My tax rate appears to be like $2 per $hundred in valuation. So, if the appraisal board says my house jumped like $60k in value this year, that's an extra $1200 I'd owe. But the lawyer uses comps (which they found for lots of clients) that show my value should have only changed by +$20k. They protest, spend maybe 30 minutes total on my case (I assume), and get my valuation fixed. The difference in $40k valuation turns into $800 saved on my taxes, so I pay them $400 for their time and I pocket the other $400 they saved me.

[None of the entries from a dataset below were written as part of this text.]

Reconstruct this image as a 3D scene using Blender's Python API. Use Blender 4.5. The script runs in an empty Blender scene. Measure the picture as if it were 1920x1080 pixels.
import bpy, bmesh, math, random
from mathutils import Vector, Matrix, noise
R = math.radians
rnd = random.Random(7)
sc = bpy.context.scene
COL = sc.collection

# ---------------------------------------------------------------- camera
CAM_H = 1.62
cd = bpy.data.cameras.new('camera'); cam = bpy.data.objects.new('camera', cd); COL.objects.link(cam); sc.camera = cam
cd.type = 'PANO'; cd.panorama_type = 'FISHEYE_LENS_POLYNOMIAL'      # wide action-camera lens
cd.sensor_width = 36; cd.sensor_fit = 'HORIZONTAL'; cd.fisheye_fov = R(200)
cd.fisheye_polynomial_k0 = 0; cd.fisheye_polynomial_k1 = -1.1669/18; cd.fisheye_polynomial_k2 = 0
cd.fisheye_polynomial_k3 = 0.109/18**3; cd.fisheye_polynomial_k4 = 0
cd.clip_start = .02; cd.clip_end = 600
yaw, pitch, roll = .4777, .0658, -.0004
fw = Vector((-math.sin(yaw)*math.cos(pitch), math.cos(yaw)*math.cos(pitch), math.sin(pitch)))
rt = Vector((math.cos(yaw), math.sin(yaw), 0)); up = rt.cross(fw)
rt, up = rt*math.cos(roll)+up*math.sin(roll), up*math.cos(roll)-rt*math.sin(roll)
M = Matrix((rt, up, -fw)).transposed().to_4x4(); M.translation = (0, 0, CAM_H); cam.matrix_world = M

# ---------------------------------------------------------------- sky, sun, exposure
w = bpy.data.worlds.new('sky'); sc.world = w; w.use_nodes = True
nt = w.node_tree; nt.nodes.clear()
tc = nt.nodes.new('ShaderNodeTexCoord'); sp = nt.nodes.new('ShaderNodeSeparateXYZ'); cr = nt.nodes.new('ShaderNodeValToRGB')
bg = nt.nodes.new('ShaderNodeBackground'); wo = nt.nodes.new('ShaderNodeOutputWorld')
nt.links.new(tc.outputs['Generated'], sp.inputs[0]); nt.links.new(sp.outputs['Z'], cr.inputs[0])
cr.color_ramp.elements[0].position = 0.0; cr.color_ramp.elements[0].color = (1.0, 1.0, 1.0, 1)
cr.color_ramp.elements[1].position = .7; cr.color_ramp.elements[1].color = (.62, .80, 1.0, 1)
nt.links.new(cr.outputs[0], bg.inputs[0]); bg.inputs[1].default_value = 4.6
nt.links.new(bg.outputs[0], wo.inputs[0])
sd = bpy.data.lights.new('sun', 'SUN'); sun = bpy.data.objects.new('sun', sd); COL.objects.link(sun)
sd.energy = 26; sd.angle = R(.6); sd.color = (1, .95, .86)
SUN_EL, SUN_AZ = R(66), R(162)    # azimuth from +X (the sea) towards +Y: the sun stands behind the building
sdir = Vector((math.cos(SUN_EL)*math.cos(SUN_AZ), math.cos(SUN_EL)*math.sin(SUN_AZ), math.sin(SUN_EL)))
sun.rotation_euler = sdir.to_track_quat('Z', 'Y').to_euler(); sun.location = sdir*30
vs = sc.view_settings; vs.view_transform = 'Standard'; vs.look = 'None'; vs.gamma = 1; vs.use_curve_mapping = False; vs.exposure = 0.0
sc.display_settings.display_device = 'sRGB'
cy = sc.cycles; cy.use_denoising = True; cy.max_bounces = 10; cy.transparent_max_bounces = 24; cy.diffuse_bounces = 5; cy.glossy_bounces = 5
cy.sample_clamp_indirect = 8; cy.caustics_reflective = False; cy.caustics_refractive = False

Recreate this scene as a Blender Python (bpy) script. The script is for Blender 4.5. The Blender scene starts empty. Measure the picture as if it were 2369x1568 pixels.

Some years the county tries to up my valuation by $150k or more. This year it was a lot more than that. They got it lowered some. Texas caps your valuation change for the purpose of taxes at 10%, so if the county says my house doubled in value in one year, the double value shows up on the books, but I only pay 10% more. Then next year I can pay a compounded 10%, etc, until I catch up. That's why it pays to protest every year. The past five years when they got my value down $50-150k each year means my starting point for the cap is lower.